ALEXANDRIA

Vote Against Building Owner Is a Win for . . . a Ghost?

By Kirstin Downey
Washington Post Staff Writer
Sunday, September 16, 2007

The ghost at 210 King St. got a reprieve.

The Alexandria City Council voted yesterday to deny the building owner's request to demolish part of it to add a floor to the 200-year-old structure, which is reputed to house a phantasm.

The council turned down the request after historic preservationists had asked that the structure, built in the "flounder" style characteristic of the city's early years, should not be altered because it would damage the streetscape.

Michael W. Zarlenga, who owns the building and a store in it called the Trophy Room, which sells guns and hunting and fishing gear, tearfully asked the city to reconsider the decision made in June by the board of architectural review to deny his request to tear down the back of the building and raise it by one floor. Council members said he could submit other plans, but Zarlenga said he doesn't think he will.

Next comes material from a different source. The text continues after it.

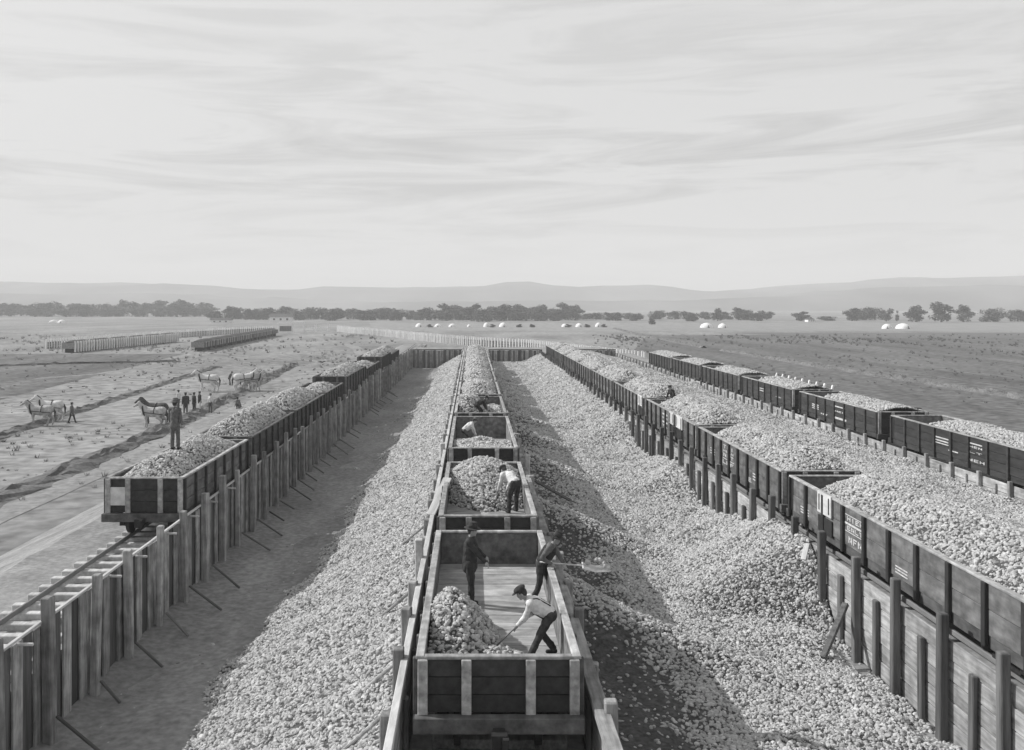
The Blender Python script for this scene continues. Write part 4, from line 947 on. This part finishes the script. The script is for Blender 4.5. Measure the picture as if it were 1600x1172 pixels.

"I've already spent way too much money and wasted way too much time," he said. He worked with planning staff for more than a year and spent about $125,000 on historic research, legal fees and plans he thought were sensitive to the site, he said.

"The business will likely close by the end of the year," Zarlenga said.

But city officials and preservationists said the back of the building, a commercial structure with an angled roof and a single window, would be irreparably damaged if altered. The structure is described as flounder-style because it looks like the profile of a fish.

"There's no doubt in my mind this is a very special building," said Alexandria Vice Mayor Redella S. "Del" Pepper (D).

The architecture isn't the property's only unusual feature. Retail tenants have said there is poltergeist activity. Some have sensed a ghostly presence, and others have reported seeing a spectral-looking man gazing out an upstairs window, holding a light and looking anxiously toward the waterfront.

Jean Hsu Lupo, owner of Paint This, a pottery business, operated her store out of the building's upstairs room until about five years ago, when she moved to 1013 King St. She said that several items moved about at night and that some tools disappeared.

She said it wasn't frightening, because the presence seemed more lonely than menacing. "I've never been afraid of spirits," she said.

Zarlenga said he had never seen the spirit, even when working late at night.

Even in the day, the upstairs room feels eerie. Reached by a narrow, red-carpeted stairway from the main entrance, it contains several stuffed animal heads, including those of bison, water buffalo, antelope and a buck with 16-point antlers.